Например, если мы видим, как один человек толкнул другого и другой тоже в ответ его толкнул, нам легче говорить, что один рассердился и толкнул другого, чем то, что мы не знаем, что там произошло, но были некие движения материальных тел, которые мы могли наблюдать. Всю гамму мы не просто не знаем, но нам и знать этого не надо. А вот использовать определенного рода терминологию, как если бы мы залезли в душу каждого из них и увидели, что некто рассердился, а некто обиделся, – это для нас вполне нормальный способ работы с социальными событиями.
Дюркгейм как раз – родоначальник такой социологии. Он объясняет нам, как получается связь между людьми, используя некоторые термины, как бы указывающие на устройство их душевной жизни, но на самом деле не предполагающие продвижения в глубь ее и выстраивания целостной картины душевной жизни как таковой.
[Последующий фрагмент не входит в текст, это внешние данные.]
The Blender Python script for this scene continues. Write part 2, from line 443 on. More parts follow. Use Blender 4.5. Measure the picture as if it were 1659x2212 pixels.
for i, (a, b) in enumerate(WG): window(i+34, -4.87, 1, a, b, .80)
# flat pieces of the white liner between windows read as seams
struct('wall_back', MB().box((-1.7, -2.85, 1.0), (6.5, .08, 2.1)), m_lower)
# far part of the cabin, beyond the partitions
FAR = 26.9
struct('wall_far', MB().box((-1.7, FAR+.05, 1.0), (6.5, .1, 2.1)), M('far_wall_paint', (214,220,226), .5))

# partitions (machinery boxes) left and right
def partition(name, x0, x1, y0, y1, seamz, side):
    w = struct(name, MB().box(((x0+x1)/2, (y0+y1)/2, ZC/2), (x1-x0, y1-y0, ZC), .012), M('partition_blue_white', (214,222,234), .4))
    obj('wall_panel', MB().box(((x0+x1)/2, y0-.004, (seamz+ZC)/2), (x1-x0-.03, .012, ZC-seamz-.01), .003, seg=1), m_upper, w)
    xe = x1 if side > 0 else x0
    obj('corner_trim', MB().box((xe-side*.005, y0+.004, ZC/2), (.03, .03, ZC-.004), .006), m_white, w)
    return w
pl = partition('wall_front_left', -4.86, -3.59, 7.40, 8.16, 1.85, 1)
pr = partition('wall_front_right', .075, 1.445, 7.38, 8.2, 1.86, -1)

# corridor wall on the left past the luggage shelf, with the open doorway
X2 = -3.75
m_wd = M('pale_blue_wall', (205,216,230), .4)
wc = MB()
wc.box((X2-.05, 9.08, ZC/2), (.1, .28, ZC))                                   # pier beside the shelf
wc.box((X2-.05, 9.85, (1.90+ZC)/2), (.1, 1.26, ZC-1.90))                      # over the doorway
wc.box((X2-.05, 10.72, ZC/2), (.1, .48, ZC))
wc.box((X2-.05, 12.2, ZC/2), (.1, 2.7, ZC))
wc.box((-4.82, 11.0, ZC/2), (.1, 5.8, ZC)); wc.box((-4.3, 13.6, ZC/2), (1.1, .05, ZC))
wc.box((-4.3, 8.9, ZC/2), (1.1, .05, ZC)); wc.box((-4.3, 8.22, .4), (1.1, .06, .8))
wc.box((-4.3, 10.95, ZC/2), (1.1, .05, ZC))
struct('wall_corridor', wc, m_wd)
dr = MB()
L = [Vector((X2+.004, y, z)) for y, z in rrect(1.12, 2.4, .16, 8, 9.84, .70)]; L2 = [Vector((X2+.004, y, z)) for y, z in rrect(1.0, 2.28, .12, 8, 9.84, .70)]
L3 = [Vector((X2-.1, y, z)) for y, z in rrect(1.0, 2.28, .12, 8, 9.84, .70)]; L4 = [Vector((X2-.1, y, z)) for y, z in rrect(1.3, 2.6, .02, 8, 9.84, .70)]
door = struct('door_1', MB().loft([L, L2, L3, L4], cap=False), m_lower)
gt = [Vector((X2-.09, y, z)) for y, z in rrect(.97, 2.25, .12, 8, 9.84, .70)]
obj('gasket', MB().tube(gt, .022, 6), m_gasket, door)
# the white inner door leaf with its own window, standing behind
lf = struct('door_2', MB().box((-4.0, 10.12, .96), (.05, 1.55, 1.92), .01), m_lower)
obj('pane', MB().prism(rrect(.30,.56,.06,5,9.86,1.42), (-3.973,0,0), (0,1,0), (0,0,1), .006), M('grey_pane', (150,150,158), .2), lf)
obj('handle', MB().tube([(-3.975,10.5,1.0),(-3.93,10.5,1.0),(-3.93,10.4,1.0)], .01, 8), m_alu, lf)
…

Он ограничивается описанием того, что находит свое выражение вовне и что может быть проинтерпретировано как проявление душевных движений. Что это означает? Это означает, что если даже в «Разделении труда» он может говорить о каких-то психических явлениях, хотя и старается не использовать эту терминологию, то тем более он продолжает эту линию в «Элементарных формах». Он, если угодно, идет в противоположном направлении. То есть, если вы стоите на психологически окрашенной, инспирированной психологическим подходом точке зрения, то говорите, что кто-то сердится, кто-то влюбляется, кто-то жаждет денег, кто-то славы, и дальше из этого выводите некие явления, которые можно наблюдать в социальной жизни. Если вы идете противоположным путем, вы говорите, что совершаются некоторого рода действия, и эти действия устроены так, что им должно сопутствовать и соответствует то, что внутри произведено внешним, внешним производится внутреннее. Вам смешно оттого, что вы улыбаетесь, а не наоборот. Скажите перед зеркалом «гы» с умным видом – рано или поздно это пойдет внутрь. Это не оригинальное его изобретение, да он и не строго именно так говорит, конечно, здесь влияние прагматизма. Дюркгейм много занимается прагматизмом, у него где-то в это время был целый цикл лекций о прагматизме, правда, говорят, что он не так хорошо в этой философии разобрался, но все-таки для него это было важным интеллектуальным опытом.